ROSE HILL – Rose Hill’s high school football team will hit the road for Salina at 7 a.m. today, and it won’t be sneaking out of town.

The team buses will be escorted by police and fire vehicles; fans will line the road; and balloons – about 250 of them – will be released into the morning sky.

The Rockets will be launched on their journey toward a state football championship by a town that has never won one.

“They’re crying for a championship, and have been for a long, long time,” said Jack Carr, a school board member in Rose Hill and a sports historian who graduated from Rose Hill in 1955, before the high school even had a football team.

Rose Hill, 12-1, will play 12-1 Eudora for the Class 4A state championship at 1 p.m. today in Salina, and if you didn’t know that, a quick drive around the business community would give you a clue. The high school spirit squad painted the windows of the stores all over town with messages such as, “Take State,” “Go Big Red” and “Beat Eudora.”

Rose Hill has won a handful of team championships in other sports, but the only other time the school got this close in football was in 2004 when Rose Hill lost the title 31-13 to Topeka Hayden in Pittsburg.

And football is one engine that drives community spirit in small towns.

“As a former athlete and a community member now, this is very huge deal for the city of Rose Hill,” said Charlie Knight, a member of the school’s booster club, whose son, Tyler, is a senior starting linebacker, receiver and kicker for the Rockets.

“Through the years, football’s the thing you talk about on Saturday morning,” he said. “That holds true in Rose Hill.”

“This is a really a sports-oriented town,” said Cindy Pauly, who owns Quigley’s Sports Bar and Grill with her husband, Teddy. They had two daughters who attended the high school, including one who played basketball there, and Cindy Pauly drove a school bus to the 2004 championship game in Pittsburg.

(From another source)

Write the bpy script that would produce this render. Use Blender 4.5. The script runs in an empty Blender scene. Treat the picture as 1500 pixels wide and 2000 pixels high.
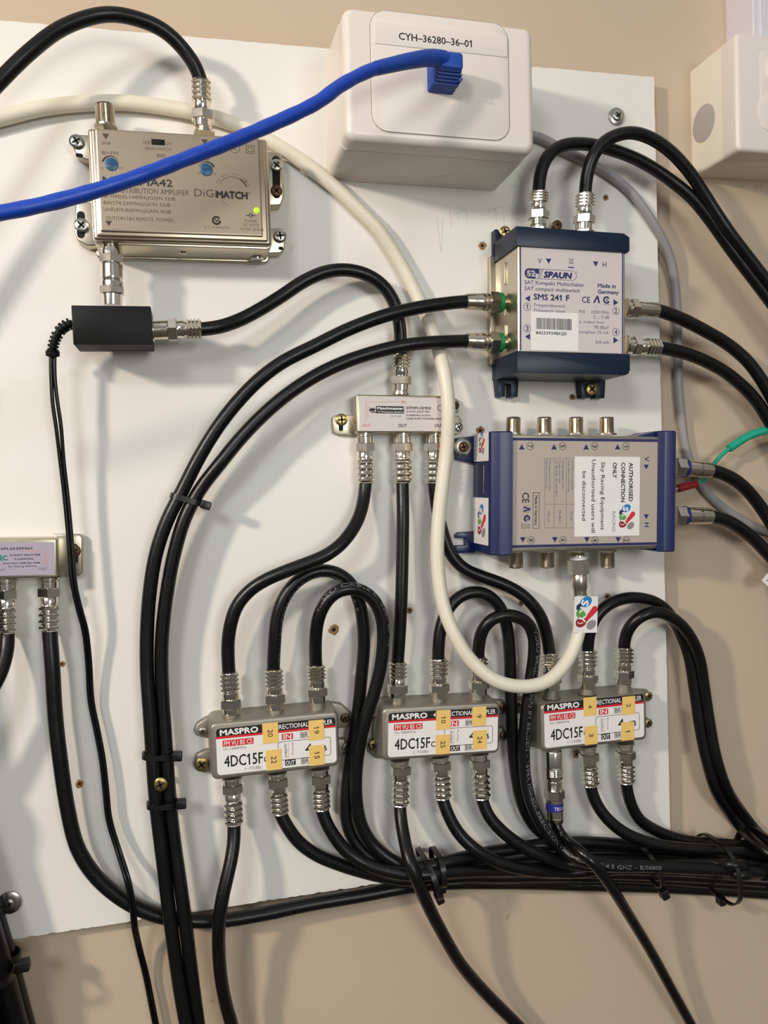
import bpy, math, random
import numpy as np
from mathutils import Matrix, Vector
random.seed(7)
S = 0.001                       # all modelling numbers are millimetres
SC = bpy.context.scene
COL = SC.collection

# ------------------------------------------------------------------ camera
F_PX, DIST = 1570.0, 430.0      # focal length in pixels of a 1500x2000 frame; camera distance to the board (mm)
_H = Vector((6593.0, -319.0, F_PX)); _V = Vector((1280.0, 34194.0, F_PX))
AX = _H.normalized(); AZ = (_V - AX * _V.dot(AX)).normalized() * -1.0; AY = AZ.cross(AX)
RW = Matrix((AX, AY, AZ))       # camera (right, down, forward) -> world
cam_data = bpy.data.cameras.new('camera'); cam = bpy.data.objects.new('camera', cam_data); COL.objects.link(cam)
cr = RW @ Vector((1, 0, 0)); cu = RW @ Vector((0, -1, 0)); cb = RW @ Vector((0, 0, -1))
cm = Matrix((cr, cu, cb)).transposed().to_4x4(); cm.translation = Vector((0, -DIST * S, 0))
cam.matrix_world = cm
cam_data.sensor_fit = 'VERTICAL'; cam_data.sensor_height = 36.0; cam_data.sensor_width = 27.0
cam_data.lens = F_PX / 2000.0 * 36.0; cam_data.clip_start = 0.01; cam_data.clip_end = 20
SC.camera = cam

# ------------------------------------------------------------------ light and exposure
SC.view_settings.view_transform = 'Standard'; SC.view_settings.look = 'None'
SC.view_settings.gamma = 1.0; SC.view_settings.use_curve_mapping = False
SC.view_settings.exposure = 0.36
wd = bpy.data.worlds.new('room_light'); SC.world = wd; wd.use_nodes = True
nt = wd.node_tree; nt.nodes.clear()
wo = nt.nodes.new('ShaderNodeOutputWorld'); wb = nt.nodes.new('ShaderNodeBackground')
tc = nt.nodes.new('ShaderNodeTexCoord'); sp = nt.nodes.new('ShaderNodeSeparateXYZ'); rp = nt.nodes.new('ShaderNodeValToRGB')
mr = nt.nodes.new('ShaderNodeMapRange'); mr.inputs['From Min'].default_value = -1; mr.inputs['From Max'].default_value = 1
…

“Especially with the way things are,” said Cathy Smith, a waitress at Quigley’s who also works at the middle school and has a son who played on the 2004 team. “Nobody is sure of their job, nobody’s sure of anything with the economy. They still support the kids.”

Pauly said the sports bar and other businesses in town have survived through the lean times.

“Everybody supports everybody,” she said.

But a run to state by the high school football team sure helps in times like these. And that’s all the talk in town right now, Smith said.

“Everybody wants to know if you’re going to the football game, what time you’re leaving, and what’s the weather going to do,” she said.

“I think it’s awesome we’re going to state and I’ve lived here 21 years,.” said Rikki Johnston, a 2008 Rose Hill graduate who is the scan coordinator at the Apple Market grocery store in town.

“It’s something to talk about other than the normal gossip that this town has. Everyone should be on the same page for once,” she said.

Optimism is higher in town for today’s game than it was in 2004. This year’s Rocket team won 12 games in a row, many by huge margins, after an opening loss to Buhler. The 2004 team was only 5-4 when the playoffs started, and faced an undefeated Topeka Hayden team in the championship game.

Much of Rose Hill’s population will be in Salina today. When the Rockets pounded Ulysses 56-14 on the road in the playoffs, 400 or 500 fans made the four-and-a-half hour trip to Ulysses on a pep bus, two charters buses and host of other vehicles.

“This town will pretty much go berserk if we could win that title,” Carr said.